-- PROBLEM TO SOLVE --
Write the data out again exactly, dropping any images it holds.

'''

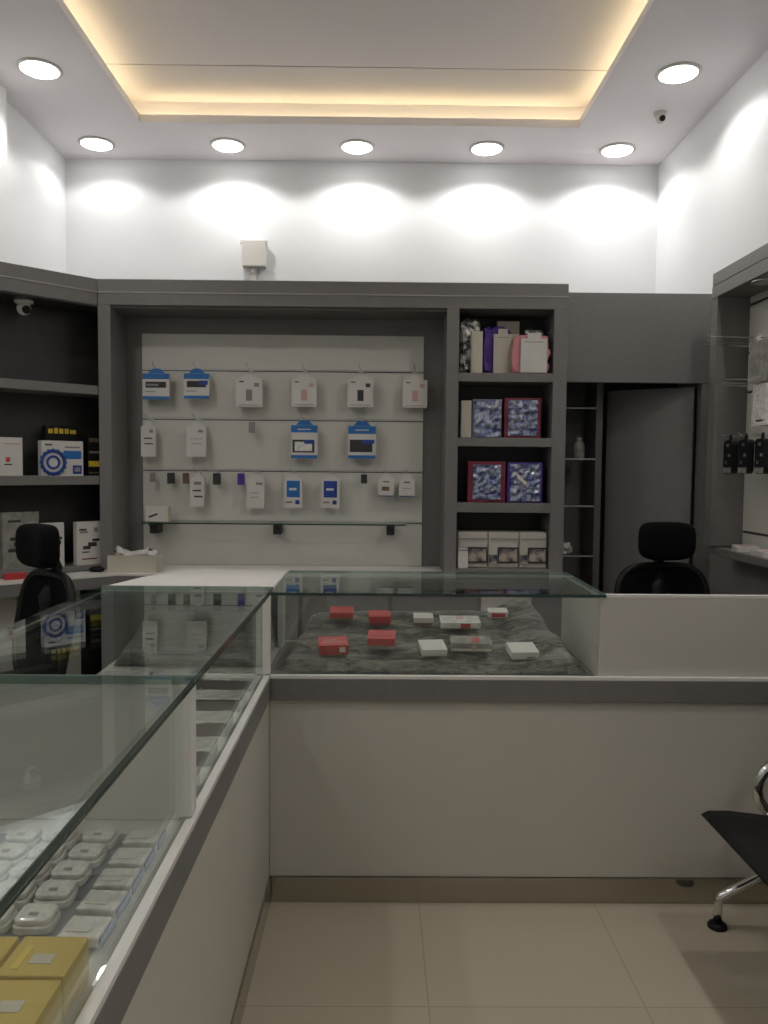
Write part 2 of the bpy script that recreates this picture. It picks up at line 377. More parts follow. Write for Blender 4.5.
carton('gadget_carton', .688, .035, .925, .135, .04, .225, 'white carton with black bicycle-like picture beside the grey pilaster', 'paper', [(.10, .40, .80, .84, 'ink'), (.12, .45, .74, .78, 'inkg'), (.70, .85, .76, .86, 'inkg'), (.25, .55, .36, .44, 'ink'), (.45, .80, .42, .52, 'ink'), (.62, .92, .54, .60, 'ink'), (.22, .5, .28, .31, 'ink'), (.2, .8, .12, .15, 'redd')])
o = MB().rbox(-.05, .05, -.025, .025, 0, .03, .01, 'red').build('red_packet', loc=at(.27, -.06, .8975), bevel=.003); o.rotation_euler = (0, 0, R(40)); tag(o, 'flat red packet lying on the corner worktop', 'packet')
r = empty('computer_mouse', (-1.445, 4.12, .8975), 'small black rounded mouse on the white worktop beside the cream box', 'mouse')
MB().sphere((0, 0, .012), .035, 'blackp', (1.15, .75, .5), 20).build('shell', r, smooth=True)
MB().box(-.025, .03, -.02, .02, 0, .004, 'blackp').build('base', r)
# open cream box with crumpled papers
r = empty('paper_box', (-1.255, 4.15, .8975), 'cream open-topped box of crumpled papers on the white worktop', 'box')
b_ = MB(); w2, d2, h2, t = .125, .06, .088, .004
b_.box(-w2, w2, -d2, d2, 0, t, 'cream').box(-w2, w2, -d2, -d2 + t, t, h2, 'cream').box(-w2, w2, d2 - t, d2, t, h2, 'cream').box(-w2, -w2 + t, -d2 + t, d2 - t, t, h2, 'cream').box(w2 - t, w2, -d2 + t, d2 - t, t, h2, 'cream')
b_.build('box_body', r)
for k, (x, y, a, s_) in enumerate(((-.05, 0, .5, .055), (.03, .01, -.35, .06), (.075, -.01, .2, .04))):
    o = MB().grid(8, 8, lambda a_, b2, k=k, s_=s_: (s_ * (a_ * 2 - 1), .75 * s_ * (b2 * 2 - 1), .016 * noise.noise(Vector((a_ * 3 + k * 5, b2 * 3, 0))) + .03 * (1 - (2 * b2 - 1) ** 2)), 'paper').build('paper', r, solid=.002, smooth=True, loc=(x, y, .082)); o.rotation_euler = (0, a * .6, a)

# ---------------------------------------------------------------- hooks and packs on the slatwall
def hook_proto():
    h = empty('display_hook', (0, SW, 0), '', 'hook')
    MB().box(-.012, .012, -.004, -.0005, -.008, .014, 'steel').build('plate', h)
    MB().tube([(0, -.003, .003), (0, -.06, .003), (0, -.085, .006), (-.006, -.105, .022), (-.010, -.115, .034)], .0021, 'chrome', 8).build('peg', h)
    return h
hp = hook_proto(); hn = 0
def hook(x, z, label, group=None):
    global hn
    o = hp if hn == 0 else copy_tree(hp); hn += 1
    o.location = (x, SW, z); o['label'] = label
    if group: o['group'] = group
def hang(name, x0, x1, z0, z1, y, d, label, body, art, tabk='paper', cat='pack', group=None, tab=True):
    """a hanging pack: carton + header tab + printed front, standing off the wall at y"""
    w_ = x1 - x0; th = .028 if tab else 0; h_ = z1 - z0 - th
    r = empty(name, ((x0 + x1) / 2, y, z0), label, cat, group)
    if tab:
        pts_ = [(-w_ * .34, h_ - .001), (w_ * .34, h_ - .001), (w_ * .20, h_ + th * .75), (w_ * .1, h_ + th), (-w_ * .1, h_ + th), (-w_ * .20, h_ + th * .75)]
        MB().prism(pts_, d * .4, d * .4 + .002, tabk, 'y').build('hang_tab', r)
    a = MB().rbox(-w_ / 2, w_ / 2, 0, d, 0, h_, .006, body, 'y')
    for q_, (p0, p1, q0, q1, k) in enumerate(art): a.box(max(-.497, p0 - .5) * w_, min(.497, p1 - .5) * w_, -.0008 - .0003 * q_, .001, max(.004, q0) * h_, min(.996, q1) * h_, k)
    a.build('carton', r)
    return r
YP = 4.385
BLU1 = [(0, 1, .78, 1, 'blue'), (0, 1, 0, .12, 'blue'), (.12, .88, .45, .68, 'ink'), (.16, .6, .52, .60, 'inkg'), (.1, .5, .28, .31, 'inkg')]
BLU2 = [(0, 1, .78, 1, 'blue'), (0, 1, 0, .12, 'blue'), (.12, .88, .45, .70, 'ink'), (.60, .95, .55, .72, 'navy'), (.1, .5, .28, .31, 'inkg')]
G1 = 'hanging packs on the top slatwall row'; G2 = 'hanging packs on the second slatwall row'; G3 = 'hanging packs on the third slatwall row'
hang('blue_pack', -1.279, -1.134, 1.806, 1.974, YP, .03, 'blue and white hanging pack at the far left of the top row', 'paper', BLU1, 'blue', group=G1)
hang('blue_pack', -1.055, -.918, 1.812, 1.976, YP, .03, 'second blue and white hanging pack of the top row, darker window', 'paper', BLU2, 'blue', group=G1)
def wh(k): return [(.38, .62, .22, .62, k), (.12, .30, .88, .92, 'ink'), (.70, .88, .72, .86, k), (.1, .9, .06, .08, 'inkg')]
hang('white_pack', -.772, -.630, 1.770, 1.950, YP, .035, 'white hanging pack with small grey picture right of the two blue packs', 'paper', wh('inkg'), group=G1)
hang('white_pack', -.470, -.334, 1.775, 1.950, YP, .035, 'white hanging pack with rosy picture in the middle of the top row', 'paper', wh('pinkink'), group=G1)
hang('white_pack', -.165, -.026, 1.775, 1.952, YP, .035, 'white hanging pack with black picture on the top row', 'paper', wh('ink'), group=G1)
hang('white_pack', .136, .268, 1.775, 1.952, YP, .035, 'white hanging pack with pink picture at the right end of the top row', 'paper', wh('pinkink'), group=G1)
hang('cable_pack', -1.290, -1.212, 1.495, 1.690, YP, .03, 'narrow white cable pack at the left end of the second row', 'paper', [(.2, .8, .58, .62, 'ink'), (.25, .85, .40, .44, 'ink'), (.6, .85, .78, .88, 'inkg')], group=G2)
hang('cable_pack', -1.043, -.937, 1.497, 1.690, YP, .03, 'white cable pack with faint grey lines, second of its row', 'paper', [(.2, .8, .58, .60, 'inkg'), (.25, .8, .42, .44, 'inkg'), (.6, .85, .80, .88, 'inkg')], group=G2)
hang('power_bank_pack', -.473, -.328, 1.493, 1.702, YP, .035, 'blue topped white pack with clear window on the second row', 'paper', [(0, 1, .78, 1, 'blue'), (0, 1, 0, .10, 'blue'), (.06, .88, .18, .56, 'ink'), (.14, .80, .22, .50, 'film'), (.5, .85, .44, .56, 'navy'), (.25, .75, .86, .89, 'paper')], 'blue', group=G2)
hang('power_bank_pack', -.161, -.010, 1.495, 1.700, YP, .035, 'blue topped white pack with dark window on the second row', 'paper', [(0, 1, .76, 1, 'blue'), (0, 1, 0, .10, 'blue'), (.06, .88, .20, .58, 'ink'), (.5, .95, .46, .58, 'navy'), (.25, .75, .86, .89, 'paper')], 'blue', group=G2)
hang('cable_pack', -1.025, -.948, 1.225, 1.412, YP, .03, 'white cable pack with two black bars on the third row', 'paper', [(.2, .8, .52, .57, 'ink'), (.3, .9, .32, .37, 'ink'), (.3, .8, .75, .86, 'inkg')], group=G3)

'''

-- OUTPUT --
Write part 2 of the bpy script that recreates this picture. It picks up at line 377. More parts follow. Write for Blender 4.5.
carton('gadget_carton', .688, .035, .925, .135, .04, .225, 'white carton with black bicycle-like picture beside the grey pilaster', 'paper', [(.10, .40, .80, .84, 'ink'), (.12, .45, .74, .78, 'inkg'), (.70, .85, .76, .86, 'inkg'), (.25, .55, .36, .44, 'ink'), (.45, .80, .42, .52, 'ink'), (.62, .92, .54, .60, 'ink'), (.22, .5, .28, .31, 'ink'), (.2, .8, .12, .15, 'redd')])
o = MB().rbox(-.05, .05, -.025, .025, 0, .03, .01, 'red').build('red_packet', loc=at(.27, -.06, .8975), bevel=.003); o.rotation_euler = (0, 0, R(40)); tag(o, 'flat red packet lying on the corner worktop', 'packet')
r = empty('computer_mouse', (-1.445, 4.12, .8975), 'small black rounded mouse on the white worktop beside the cream box', 'mouse')
MB().sphere((0, 0, .012), .035, 'blackp', (1.15, .75, .5), 20).build('shell', r, smooth=True)
MB().box(-.025, .03, -.02, .02, 0, .004, 'blackp').build('base', r)
# open cream box with crumpled papers
r = empty('paper_box', (-1.255, 4.15, .8975), 'cream open-topped box of crumpled papers on the white worktop', 'box')
b_ = MB(); w2, d2, h2, t = .125, .06, .088, .004
b_.box(-w2, w2, -d2, d2, 0, t, 'cream').box(-w2, w2, -d2, -d2 + t, t, h2, 'cream').box(-w2, w2, d2 - t, d2, t, h2, 'cream').box(-w2, -w2 + t, -d2 + t, d2 - t, t, h2, 'cream').box(w2 - t, w2, -d2 + t, d2 - t, t, h2, 'cream')
b_.build('box_body', r)
for k, (x, y, a, s_) in enumerate(((-.05, 0, .5, .055), (.03, .01, -.35, .06), (.075, -.01, .2, .04))):
    o = MB().grid(8, 8, lambda a_, b2, k=k, s_=s_: (s_ * (a_ * 2 - 1), .75 * s_ * (b2 * 2 - 1), .016 * noise.noise(Vector((a_ * 3 + k * 5, b2 * 3, 0))) + .03 * (1 - (2 * b2 - 1) ** 2)), 'paper').build('paper', r, solid=.002, smooth=True, loc=(x, y, .082)); o.rotation_euler = (0, a * .6, a)

# ---------------------------------------------------------------- hooks and packs on the slatwall
def hook_proto():
    h = empty('display_hook', (0, SW, 0), '', 'hook')
    MB().box(-.012, .012, -.004, -.0005, -.008, .014, 'steel').build('plate', h)
    MB().tube([(0, -.003, .003), (0, -.06, .003), (0, -.085, .006), (-.006, -.105, .022), (-.010, -.115, .034)], .0021, 'chrome', 8).build('peg', h)
    return h
hp = hook_proto(); hn = 0
def hook(x, z, label, group=None):
    global hn
    o = hp if hn == 0 else copy_tree(hp); hn += 1
    o.location = (x, SW, z); o['label'] = label
    if group: o['group'] = group
def hang(name, x0, x1, z0, z1, y, d, label, body, art, tabk='paper', cat='pack', group=None, tab=True):
    """a hanging pack: carton + header tab + printed front, standing off the wall at y"""
    w_ = x1 - x0; th = .028 if tab else 0; h_ = z1 - z0 - th
    r = empty(name, ((x0 + x1) / 2, y, z0), label, cat, group)
    if tab:
        pts_ = [(-w_ * .34, h_ - .001), (w_ * .34, h_ - .001), (w_ * .20, h_ + th * .75), (w_ * .1, h_ + th), (-w_ * .1, h_ + th), (-w_ * .20, h_ + th * .75)]
        MB().prism(pts_, d * .4, d * .4 + .002, tabk, 'y').build('hang_tab', r)
    a = MB().rbox(-w_ / 2, w_ / 2, 0, d, 0, h_, .006, body, 'y')
    for q_, (p0, p1, q0, q1, k) in enumerate(art): a.box(max(-.497, p0 - .5) * w_, min(.497, p1 - .5) * w_, -.0008 - .0003 * q_, .001, max(.004, q0) * h_, min(.996, q1) * h_, k)
    a.build('carton', r)
    return r
YP = 4.385
BLU1 = [(0, 1, .78, 1, 'blue'), (0, 1, 0, .12, 'blue'), (.12, .88, .45, .68, 'ink'), (.16, .6, .52, .60, 'inkg'), (.1, .5, .28, .31, 'inkg')]
BLU2 = [(0, 1, .78, 1, 'blue'), (0, 1, 0, .12, 'blue'), (.12, .88, .45, .70, 'ink'), (.60, .95, .55, .72, 'navy'), (.1, .5, .28, .31, 'inkg')]
G1 = 'hanging packs on the top slatwall row'; G2 = 'hanging packs on the second slatwall row'; G3 = 'hanging packs on the third slatwall row'
hang('blue_pack', -1.279, -1.134, 1.806, 1.974, YP, .03, 'blue and white hanging pack at the far left of the top row', 'paper', BLU1, 'blue', group=G1)
hang('blue_pack', -1.055, -.918, 1.812, 1.976, YP, .03, 'second blue and white hanging pack of the top row, darker window', 'paper', BLU2, 'blue', group=G1)
def wh(k): return [(.38, .62, .22, .62, k), (.12, .30, .88, .92, 'ink'), (.70, .88, .72, .86, k), (.1, .9, .06, .08, 'inkg')]
hang('white_pack', -.772, -.630, 1.770, 1.950, YP, .035, 'white hanging pack with small grey picture right of the two blue packs', 'paper', wh('inkg'), group=G1)
hang('white_pack', -.470, -.334, 1.775, 1.950, YP, .035, 'white hanging pack with rosy picture in the middle of the top row', 'paper', wh('pinkink'), group=G1)
hang('white_pack', -.165, -.026, 1.775, 1.952, YP, .035, 'white hanging pack with black picture on the top row', 'paper', wh('ink'), group=G1)
hang('white_pack', .136, .268, 1.775, 1.952, YP, .035, 'white hanging pack with pink picture at the right end of the top row', 'paper', wh('pinkink'), group=G1)
hang('cable_pack', -1.290, -1.212, 1.495, 1.690, YP, .03, 'narrow white cable pack at the left end of the second row', 'paper', [(.2, .8, .58, .62, 'ink'), (.25, .85, .40, .44, 'ink'), (.6, .85, .78, .88, 'inkg')], group=G2)
hang('cable_pack', -1.043, -.937, 1.497, 1.690, YP, .03, 'white cable pack with faint grey lines, second of its row', 'paper', [(.2, .8, .58, .60, 'inkg'), (.25, .8, .42, .44, 'inkg'), (.6, .85, .80, .88, 'inkg')], group=G2)
hang('power_bank_pack', -.473, -.328, 1.493, 1.702, YP, .035, 'blue topped white pack with clear window on the second row', 'paper', [(0, 1, .78, 1, 'blue'), (0, 1, 0, .10, 'blue'), (.06, .88, .18, .56, 'ink'), (.14, .80, .22, .50, 'film'), (.5, .85, .44, .56, 'navy'), (.25, .75, .86, .89, 'paper')], 'blue', group=G2)
hang('power_bank_pack', -.161, -.010, 1.495, 1.700, YP, .035, 'blue topped white pack with dark window on the second row', 'paper', [(0, 1, .76, 1, 'blue'), (0, 1, 0, .10, 'blue'), (.06, .88, .20, .58, 'ink'), (.5, .95, .46, .58, 'navy'), (.25, .75, .86, .89, 'paper')], 'blue', group=G2)
hang('cable_pack', -1.025, -.948, 1.225, 1.412, YP, .03, 'white cable pack with two black bars on the third row', 'paper', [(.2, .8, .52, .57, 'ink'), (.3, .9, .32, .37, 'ink'), (.3, .8, .75, .86, 'inkg')], group=G3)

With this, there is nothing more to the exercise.